» PROBLEM STATEMENT:
Copy each line of the entries beneath that contains the word "script".

» MATERIAL FOR THE TASK:
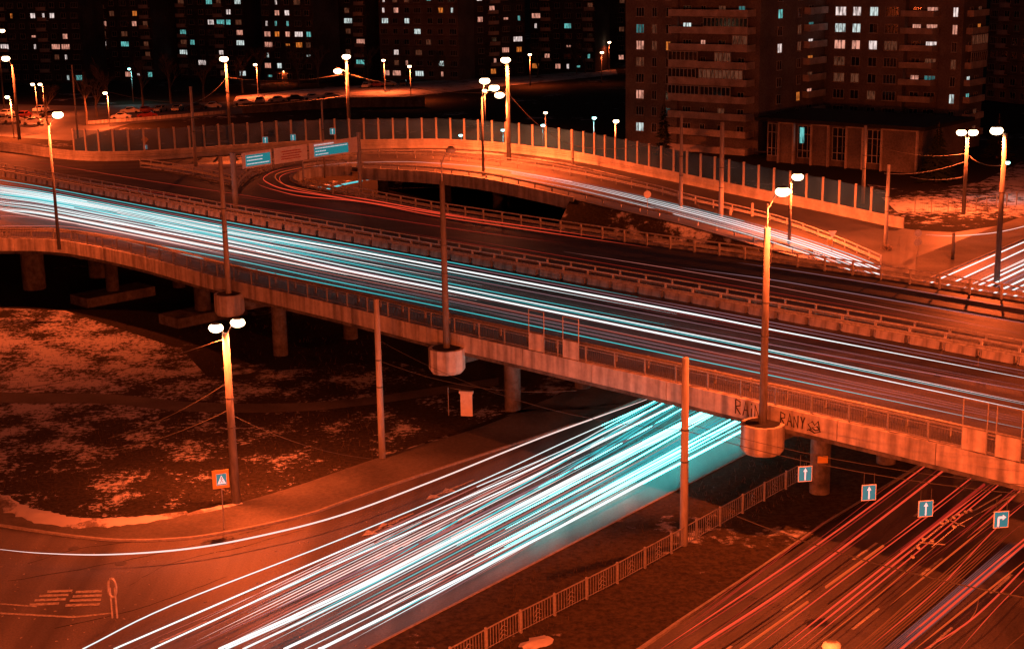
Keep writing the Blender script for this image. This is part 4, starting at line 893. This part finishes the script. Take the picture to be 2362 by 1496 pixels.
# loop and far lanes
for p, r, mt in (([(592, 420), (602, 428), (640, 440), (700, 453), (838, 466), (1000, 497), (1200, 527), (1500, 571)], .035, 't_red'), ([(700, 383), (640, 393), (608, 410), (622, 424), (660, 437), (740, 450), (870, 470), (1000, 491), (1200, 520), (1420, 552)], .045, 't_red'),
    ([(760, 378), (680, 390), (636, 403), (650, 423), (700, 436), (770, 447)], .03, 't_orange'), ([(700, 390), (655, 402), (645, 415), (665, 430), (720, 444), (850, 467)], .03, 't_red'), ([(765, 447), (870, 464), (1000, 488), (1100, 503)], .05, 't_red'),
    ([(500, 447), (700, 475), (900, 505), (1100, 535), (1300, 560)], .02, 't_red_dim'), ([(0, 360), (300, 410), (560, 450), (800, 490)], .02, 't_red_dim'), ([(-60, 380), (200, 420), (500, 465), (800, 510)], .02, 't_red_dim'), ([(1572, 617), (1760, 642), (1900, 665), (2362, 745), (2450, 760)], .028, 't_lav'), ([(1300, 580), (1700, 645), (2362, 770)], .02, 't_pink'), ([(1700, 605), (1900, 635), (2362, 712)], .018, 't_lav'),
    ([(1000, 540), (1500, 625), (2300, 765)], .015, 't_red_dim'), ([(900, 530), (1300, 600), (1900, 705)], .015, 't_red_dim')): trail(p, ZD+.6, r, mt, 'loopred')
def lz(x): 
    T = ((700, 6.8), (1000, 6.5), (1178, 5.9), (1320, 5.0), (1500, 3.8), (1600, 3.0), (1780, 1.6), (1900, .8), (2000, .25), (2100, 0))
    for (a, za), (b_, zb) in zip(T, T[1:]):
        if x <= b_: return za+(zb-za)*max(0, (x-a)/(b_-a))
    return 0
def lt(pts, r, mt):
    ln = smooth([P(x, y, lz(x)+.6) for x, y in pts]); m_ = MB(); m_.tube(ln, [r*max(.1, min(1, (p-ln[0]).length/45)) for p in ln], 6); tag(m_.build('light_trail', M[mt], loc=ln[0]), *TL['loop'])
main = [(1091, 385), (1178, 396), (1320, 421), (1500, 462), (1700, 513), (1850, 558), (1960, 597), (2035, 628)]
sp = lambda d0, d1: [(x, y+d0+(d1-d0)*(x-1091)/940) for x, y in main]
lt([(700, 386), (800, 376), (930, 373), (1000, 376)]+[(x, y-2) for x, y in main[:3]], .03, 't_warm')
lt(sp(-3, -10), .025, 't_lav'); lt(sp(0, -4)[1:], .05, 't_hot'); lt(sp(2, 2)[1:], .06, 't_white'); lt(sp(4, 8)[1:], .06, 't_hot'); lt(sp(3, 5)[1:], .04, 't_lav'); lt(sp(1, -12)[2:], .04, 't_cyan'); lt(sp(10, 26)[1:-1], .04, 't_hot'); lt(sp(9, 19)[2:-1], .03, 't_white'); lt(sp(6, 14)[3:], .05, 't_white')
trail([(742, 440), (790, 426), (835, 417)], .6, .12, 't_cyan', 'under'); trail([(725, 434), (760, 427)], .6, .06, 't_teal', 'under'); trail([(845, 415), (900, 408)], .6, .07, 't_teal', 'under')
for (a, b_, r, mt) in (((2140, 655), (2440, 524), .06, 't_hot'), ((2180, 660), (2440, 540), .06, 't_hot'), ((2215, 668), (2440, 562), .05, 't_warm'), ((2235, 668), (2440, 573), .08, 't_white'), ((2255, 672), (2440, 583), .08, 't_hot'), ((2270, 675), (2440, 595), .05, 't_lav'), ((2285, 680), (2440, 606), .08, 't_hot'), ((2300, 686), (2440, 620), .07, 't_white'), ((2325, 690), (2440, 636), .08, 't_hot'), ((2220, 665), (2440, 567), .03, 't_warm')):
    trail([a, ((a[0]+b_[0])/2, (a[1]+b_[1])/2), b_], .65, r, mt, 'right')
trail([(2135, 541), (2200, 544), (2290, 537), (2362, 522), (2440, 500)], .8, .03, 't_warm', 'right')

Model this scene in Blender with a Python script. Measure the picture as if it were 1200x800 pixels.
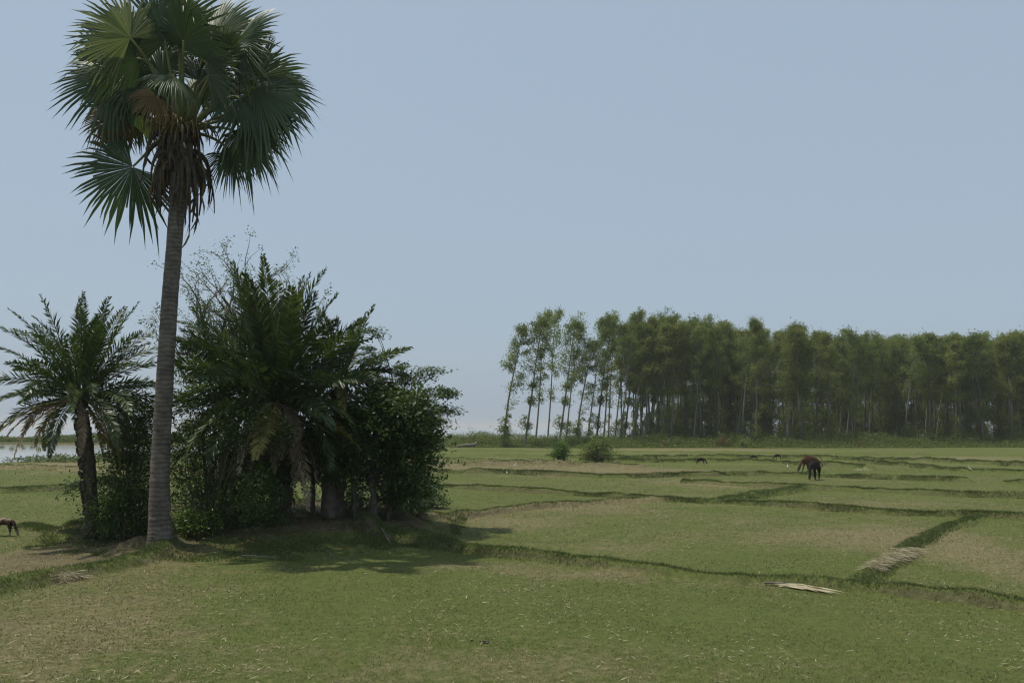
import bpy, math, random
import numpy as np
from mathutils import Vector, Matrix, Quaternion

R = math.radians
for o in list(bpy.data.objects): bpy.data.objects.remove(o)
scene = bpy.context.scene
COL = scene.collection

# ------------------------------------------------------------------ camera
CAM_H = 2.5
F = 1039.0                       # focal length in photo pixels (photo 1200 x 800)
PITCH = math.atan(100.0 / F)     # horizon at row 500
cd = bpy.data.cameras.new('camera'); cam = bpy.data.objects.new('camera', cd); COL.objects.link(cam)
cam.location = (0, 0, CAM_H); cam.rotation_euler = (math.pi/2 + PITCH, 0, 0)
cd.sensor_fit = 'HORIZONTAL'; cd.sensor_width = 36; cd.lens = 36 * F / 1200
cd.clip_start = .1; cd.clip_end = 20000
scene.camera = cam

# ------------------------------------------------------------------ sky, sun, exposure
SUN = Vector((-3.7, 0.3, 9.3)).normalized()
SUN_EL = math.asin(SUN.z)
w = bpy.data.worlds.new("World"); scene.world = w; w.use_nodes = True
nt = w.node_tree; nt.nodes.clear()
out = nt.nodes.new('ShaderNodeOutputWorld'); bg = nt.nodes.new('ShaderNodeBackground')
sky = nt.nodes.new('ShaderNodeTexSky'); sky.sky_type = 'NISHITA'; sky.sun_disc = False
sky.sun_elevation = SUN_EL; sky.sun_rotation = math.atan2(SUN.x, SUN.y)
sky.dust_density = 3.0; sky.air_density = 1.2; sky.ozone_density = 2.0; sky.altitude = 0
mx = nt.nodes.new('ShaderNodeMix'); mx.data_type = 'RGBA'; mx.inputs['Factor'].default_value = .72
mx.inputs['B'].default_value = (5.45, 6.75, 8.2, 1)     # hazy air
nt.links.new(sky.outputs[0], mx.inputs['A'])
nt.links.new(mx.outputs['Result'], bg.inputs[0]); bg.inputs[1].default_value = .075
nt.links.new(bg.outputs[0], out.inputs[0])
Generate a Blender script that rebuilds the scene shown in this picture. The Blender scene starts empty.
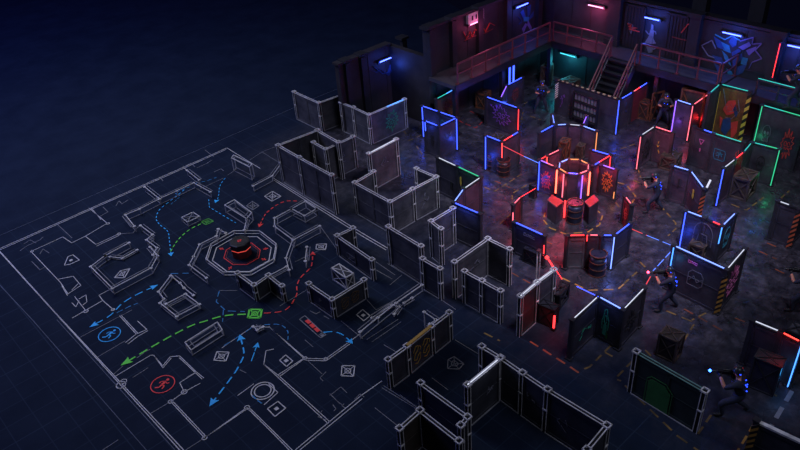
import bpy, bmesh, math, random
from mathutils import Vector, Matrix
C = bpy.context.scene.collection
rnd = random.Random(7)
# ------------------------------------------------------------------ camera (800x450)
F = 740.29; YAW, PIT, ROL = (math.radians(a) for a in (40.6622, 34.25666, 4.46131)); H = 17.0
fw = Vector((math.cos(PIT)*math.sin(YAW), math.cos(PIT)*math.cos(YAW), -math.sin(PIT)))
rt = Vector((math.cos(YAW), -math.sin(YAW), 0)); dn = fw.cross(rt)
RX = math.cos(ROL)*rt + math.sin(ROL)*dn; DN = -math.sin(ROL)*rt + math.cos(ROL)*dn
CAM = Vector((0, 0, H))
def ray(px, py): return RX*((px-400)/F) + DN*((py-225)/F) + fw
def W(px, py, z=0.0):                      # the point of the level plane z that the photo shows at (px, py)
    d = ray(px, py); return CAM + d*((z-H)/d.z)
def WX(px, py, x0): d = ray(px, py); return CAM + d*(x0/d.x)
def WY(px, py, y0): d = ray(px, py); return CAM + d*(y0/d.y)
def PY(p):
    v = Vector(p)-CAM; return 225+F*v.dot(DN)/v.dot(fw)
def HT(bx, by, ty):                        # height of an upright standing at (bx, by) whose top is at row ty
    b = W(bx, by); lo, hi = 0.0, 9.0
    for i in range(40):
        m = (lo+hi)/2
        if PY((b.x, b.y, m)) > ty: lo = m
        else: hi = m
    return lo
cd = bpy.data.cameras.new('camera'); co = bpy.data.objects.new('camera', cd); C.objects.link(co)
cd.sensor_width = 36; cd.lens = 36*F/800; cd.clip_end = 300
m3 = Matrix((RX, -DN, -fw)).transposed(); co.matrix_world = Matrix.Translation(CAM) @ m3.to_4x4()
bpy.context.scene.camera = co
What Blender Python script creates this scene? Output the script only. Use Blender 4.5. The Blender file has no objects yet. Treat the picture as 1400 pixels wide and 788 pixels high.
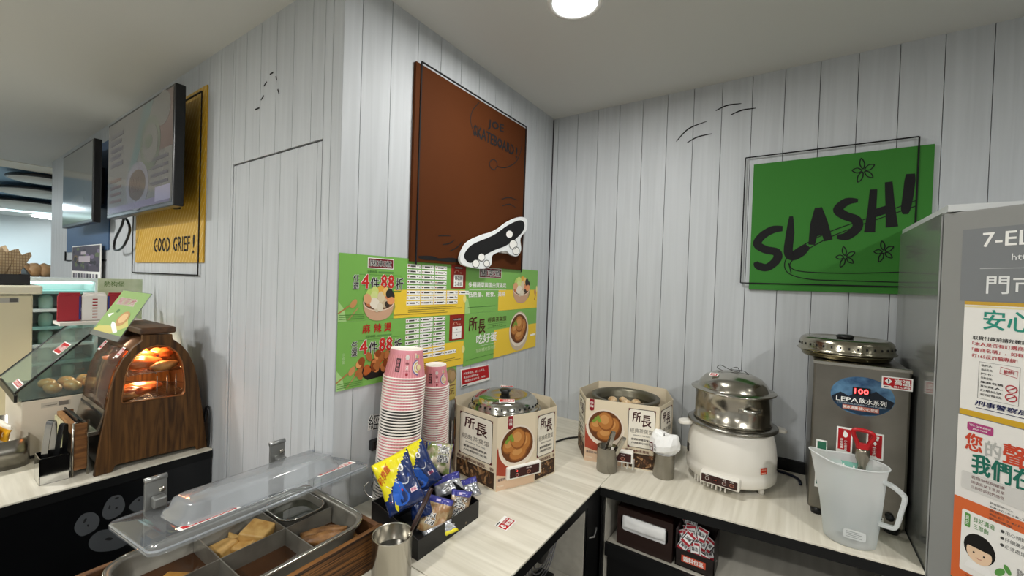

» REPLY TO THE EXERCISE:
Keep writing the Blender script for this image. This is part 4, starting at line 893. This part finishes the script. Take the picture to be 2362 by 1496 pixels.
Model this scene in Blender with a Python script. Measure the picture as if it were 1200x800 pixels.
Generate a Blender script that rebuilds the scene shown in this picture. The Blender scene starts empty.
What Blender Python script creates this scene? Output the script only. Use Blender 4.5. The Blender file has no objects yet. Treat the picture as 1400 pixels wide and 788 pixels high.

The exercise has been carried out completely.